WORK TO BE COMPLETED: Extract every line below that contains the word "eave".

start

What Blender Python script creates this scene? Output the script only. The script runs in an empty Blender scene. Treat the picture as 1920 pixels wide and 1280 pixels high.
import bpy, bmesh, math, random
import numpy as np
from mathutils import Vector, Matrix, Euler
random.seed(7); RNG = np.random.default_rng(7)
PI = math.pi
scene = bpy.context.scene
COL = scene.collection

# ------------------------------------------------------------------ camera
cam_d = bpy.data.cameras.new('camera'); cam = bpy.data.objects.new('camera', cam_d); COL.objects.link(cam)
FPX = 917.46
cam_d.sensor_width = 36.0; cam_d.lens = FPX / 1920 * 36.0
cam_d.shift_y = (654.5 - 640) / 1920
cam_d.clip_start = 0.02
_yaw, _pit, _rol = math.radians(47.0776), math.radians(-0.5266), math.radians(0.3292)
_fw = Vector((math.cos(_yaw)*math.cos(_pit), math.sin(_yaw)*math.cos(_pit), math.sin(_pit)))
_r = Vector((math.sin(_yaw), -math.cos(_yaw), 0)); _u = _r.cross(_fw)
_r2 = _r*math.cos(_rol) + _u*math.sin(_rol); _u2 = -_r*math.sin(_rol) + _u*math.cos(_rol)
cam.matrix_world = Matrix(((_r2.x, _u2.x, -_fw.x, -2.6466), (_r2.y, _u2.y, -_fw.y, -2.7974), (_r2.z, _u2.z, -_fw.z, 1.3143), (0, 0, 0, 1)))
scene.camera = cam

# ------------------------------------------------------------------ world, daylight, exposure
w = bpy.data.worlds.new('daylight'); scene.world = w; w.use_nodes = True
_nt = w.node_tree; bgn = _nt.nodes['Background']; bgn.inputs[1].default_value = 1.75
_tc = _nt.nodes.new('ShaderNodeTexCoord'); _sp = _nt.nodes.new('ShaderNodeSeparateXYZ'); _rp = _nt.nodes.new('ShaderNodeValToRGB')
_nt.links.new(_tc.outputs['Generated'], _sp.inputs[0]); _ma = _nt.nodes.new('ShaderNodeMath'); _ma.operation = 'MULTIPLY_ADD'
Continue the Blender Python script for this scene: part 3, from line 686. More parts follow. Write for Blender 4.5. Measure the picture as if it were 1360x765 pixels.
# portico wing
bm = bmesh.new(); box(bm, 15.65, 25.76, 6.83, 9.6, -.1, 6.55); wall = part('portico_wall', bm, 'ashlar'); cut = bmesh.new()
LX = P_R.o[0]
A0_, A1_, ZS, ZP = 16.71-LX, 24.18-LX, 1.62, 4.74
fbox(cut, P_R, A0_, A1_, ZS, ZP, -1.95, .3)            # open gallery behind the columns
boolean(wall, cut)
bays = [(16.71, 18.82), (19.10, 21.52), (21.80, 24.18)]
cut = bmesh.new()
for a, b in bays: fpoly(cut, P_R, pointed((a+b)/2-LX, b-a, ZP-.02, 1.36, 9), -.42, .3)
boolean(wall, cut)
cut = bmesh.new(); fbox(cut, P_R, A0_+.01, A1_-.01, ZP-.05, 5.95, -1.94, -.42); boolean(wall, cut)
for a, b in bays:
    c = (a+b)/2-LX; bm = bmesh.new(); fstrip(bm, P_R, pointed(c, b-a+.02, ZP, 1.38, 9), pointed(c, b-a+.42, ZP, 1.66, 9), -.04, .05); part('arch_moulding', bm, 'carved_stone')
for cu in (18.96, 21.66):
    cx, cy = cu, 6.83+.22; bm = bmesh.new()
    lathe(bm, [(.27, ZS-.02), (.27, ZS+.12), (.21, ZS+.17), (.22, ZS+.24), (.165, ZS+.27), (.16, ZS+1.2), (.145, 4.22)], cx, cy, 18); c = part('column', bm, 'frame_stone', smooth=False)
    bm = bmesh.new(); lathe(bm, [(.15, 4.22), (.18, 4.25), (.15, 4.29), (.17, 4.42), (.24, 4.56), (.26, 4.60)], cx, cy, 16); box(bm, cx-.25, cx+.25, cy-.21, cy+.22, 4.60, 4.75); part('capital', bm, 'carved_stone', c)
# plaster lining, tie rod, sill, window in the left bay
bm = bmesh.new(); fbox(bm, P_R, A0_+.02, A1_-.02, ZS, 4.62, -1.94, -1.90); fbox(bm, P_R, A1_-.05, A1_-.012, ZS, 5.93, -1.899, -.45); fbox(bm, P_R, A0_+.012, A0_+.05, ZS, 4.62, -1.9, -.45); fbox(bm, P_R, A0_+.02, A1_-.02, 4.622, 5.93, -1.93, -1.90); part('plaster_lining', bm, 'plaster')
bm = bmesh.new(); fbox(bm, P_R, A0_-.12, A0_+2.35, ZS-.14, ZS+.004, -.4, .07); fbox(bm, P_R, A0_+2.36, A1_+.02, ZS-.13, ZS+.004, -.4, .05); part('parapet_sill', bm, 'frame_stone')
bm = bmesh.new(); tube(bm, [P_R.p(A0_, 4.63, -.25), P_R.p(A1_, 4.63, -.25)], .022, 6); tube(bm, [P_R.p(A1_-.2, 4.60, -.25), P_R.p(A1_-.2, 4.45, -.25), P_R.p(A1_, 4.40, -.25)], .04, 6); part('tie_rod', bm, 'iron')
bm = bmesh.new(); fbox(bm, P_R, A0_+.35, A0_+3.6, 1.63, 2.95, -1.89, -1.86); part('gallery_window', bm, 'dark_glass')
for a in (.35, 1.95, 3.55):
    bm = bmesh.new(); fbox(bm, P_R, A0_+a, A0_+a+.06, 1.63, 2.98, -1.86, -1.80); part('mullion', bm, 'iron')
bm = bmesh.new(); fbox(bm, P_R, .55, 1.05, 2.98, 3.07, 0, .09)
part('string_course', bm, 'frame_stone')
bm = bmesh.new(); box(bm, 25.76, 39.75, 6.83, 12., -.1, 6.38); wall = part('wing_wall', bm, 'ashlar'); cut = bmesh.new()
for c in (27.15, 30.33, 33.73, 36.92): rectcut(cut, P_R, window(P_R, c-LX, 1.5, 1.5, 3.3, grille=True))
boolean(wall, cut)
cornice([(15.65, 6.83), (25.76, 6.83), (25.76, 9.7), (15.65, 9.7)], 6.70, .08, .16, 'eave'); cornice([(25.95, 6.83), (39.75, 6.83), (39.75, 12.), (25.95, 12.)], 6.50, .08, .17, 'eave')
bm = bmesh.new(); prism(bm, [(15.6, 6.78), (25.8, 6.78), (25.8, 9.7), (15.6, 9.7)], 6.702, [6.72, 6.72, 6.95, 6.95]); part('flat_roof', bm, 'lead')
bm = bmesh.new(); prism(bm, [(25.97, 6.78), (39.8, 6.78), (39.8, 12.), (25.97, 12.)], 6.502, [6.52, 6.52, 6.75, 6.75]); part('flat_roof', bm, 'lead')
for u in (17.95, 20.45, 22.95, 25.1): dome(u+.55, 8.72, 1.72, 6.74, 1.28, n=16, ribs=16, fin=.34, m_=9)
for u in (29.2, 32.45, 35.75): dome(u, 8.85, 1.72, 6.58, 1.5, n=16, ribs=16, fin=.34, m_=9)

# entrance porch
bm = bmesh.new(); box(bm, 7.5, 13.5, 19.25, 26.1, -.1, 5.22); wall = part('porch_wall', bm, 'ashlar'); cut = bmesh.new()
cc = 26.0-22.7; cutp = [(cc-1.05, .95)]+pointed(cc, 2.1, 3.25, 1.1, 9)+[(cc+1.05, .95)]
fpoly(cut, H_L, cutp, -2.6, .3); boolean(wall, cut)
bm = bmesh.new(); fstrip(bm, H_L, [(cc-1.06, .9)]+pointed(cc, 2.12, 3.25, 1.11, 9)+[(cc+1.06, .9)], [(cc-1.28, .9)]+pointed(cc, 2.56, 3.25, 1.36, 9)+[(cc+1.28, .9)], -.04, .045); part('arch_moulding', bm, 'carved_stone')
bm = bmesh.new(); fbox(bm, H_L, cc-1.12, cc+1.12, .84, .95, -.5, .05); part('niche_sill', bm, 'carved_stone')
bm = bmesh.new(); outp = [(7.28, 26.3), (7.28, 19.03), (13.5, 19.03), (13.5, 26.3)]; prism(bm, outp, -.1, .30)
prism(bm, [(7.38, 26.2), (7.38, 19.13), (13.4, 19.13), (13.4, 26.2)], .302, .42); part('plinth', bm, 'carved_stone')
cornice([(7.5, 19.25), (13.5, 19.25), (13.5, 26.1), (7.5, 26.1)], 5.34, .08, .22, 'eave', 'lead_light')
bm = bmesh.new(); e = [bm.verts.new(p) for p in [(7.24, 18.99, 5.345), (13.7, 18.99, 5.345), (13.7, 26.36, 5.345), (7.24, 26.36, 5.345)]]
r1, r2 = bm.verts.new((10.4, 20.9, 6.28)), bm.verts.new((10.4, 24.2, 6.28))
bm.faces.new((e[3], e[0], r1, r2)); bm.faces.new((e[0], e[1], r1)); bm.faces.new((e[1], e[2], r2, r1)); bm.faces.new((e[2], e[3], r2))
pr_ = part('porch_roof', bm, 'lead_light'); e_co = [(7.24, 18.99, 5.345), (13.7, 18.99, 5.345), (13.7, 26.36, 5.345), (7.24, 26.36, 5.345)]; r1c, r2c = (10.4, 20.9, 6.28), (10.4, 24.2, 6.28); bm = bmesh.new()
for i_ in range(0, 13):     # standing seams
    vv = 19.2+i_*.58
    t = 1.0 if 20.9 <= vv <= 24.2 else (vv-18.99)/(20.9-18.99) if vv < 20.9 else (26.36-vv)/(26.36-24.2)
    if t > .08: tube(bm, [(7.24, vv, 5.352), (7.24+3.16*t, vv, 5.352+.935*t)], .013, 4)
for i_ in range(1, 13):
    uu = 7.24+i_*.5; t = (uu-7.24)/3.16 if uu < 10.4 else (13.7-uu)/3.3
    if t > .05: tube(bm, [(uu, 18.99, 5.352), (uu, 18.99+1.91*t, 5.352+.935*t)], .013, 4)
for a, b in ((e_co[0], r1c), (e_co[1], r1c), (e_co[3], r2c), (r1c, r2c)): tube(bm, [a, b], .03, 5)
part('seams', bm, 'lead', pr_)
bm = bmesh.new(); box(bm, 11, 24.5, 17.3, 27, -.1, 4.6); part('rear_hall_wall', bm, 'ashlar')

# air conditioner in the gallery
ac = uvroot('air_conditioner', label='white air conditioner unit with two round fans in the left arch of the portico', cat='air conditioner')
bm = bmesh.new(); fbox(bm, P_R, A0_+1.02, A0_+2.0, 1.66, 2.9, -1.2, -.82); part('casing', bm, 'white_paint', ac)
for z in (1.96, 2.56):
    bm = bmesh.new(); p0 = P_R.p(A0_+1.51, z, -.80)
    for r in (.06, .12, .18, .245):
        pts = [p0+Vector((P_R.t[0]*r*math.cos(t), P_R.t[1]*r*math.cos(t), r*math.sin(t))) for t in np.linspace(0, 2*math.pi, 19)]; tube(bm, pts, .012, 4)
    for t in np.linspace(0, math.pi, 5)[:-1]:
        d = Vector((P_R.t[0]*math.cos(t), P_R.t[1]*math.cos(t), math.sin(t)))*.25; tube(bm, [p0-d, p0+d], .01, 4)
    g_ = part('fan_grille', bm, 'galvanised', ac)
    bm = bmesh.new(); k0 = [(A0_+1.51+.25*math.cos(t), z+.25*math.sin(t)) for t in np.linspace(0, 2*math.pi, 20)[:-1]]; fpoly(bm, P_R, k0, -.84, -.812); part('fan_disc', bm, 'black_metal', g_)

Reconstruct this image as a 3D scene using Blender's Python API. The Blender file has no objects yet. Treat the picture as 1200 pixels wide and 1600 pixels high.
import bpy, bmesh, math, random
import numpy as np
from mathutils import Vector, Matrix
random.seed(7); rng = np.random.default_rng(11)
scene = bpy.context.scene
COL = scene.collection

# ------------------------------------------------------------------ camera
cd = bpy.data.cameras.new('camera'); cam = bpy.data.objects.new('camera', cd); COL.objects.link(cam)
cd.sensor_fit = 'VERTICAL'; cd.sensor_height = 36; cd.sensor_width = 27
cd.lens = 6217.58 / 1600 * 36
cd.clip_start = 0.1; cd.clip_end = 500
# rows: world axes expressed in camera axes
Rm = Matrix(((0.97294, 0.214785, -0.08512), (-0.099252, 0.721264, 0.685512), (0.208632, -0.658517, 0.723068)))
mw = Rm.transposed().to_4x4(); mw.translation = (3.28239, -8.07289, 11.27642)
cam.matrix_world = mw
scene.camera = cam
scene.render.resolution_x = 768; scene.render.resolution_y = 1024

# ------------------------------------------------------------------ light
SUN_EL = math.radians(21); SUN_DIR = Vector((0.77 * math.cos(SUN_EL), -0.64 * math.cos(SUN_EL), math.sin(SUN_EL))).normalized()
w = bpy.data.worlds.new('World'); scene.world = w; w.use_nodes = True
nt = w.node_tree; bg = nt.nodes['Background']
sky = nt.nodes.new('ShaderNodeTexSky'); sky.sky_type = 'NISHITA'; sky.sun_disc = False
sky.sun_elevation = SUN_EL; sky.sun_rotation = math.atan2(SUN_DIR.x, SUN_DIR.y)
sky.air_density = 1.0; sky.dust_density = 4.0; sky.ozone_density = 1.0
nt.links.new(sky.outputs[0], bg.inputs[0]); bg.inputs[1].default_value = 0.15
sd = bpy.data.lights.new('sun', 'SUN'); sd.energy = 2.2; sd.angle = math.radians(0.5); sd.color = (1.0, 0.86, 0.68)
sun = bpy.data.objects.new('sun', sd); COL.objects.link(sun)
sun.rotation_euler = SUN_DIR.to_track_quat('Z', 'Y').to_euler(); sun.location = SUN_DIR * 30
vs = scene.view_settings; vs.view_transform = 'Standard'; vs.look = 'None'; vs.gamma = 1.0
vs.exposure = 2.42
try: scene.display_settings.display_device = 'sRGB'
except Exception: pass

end

FINAL RESULT:
cornice([(15.65, 6.83), (25.76, 6.83), (25.76, 9.7), (15.65, 9.7)], 6.70, .08, .16, 'eave'); cornice([(25.95, 6.83), (39.75, 6.83), (39.75, 12.), (25.95, 12.)], 6.50, .08, .17, 'eave')
cornice([(7.5, 19.25), (13.5, 19.25), (13.5, 26.1), (7.5, 26.1)], 5.34, .08, .22, 'eave', 'lead_light')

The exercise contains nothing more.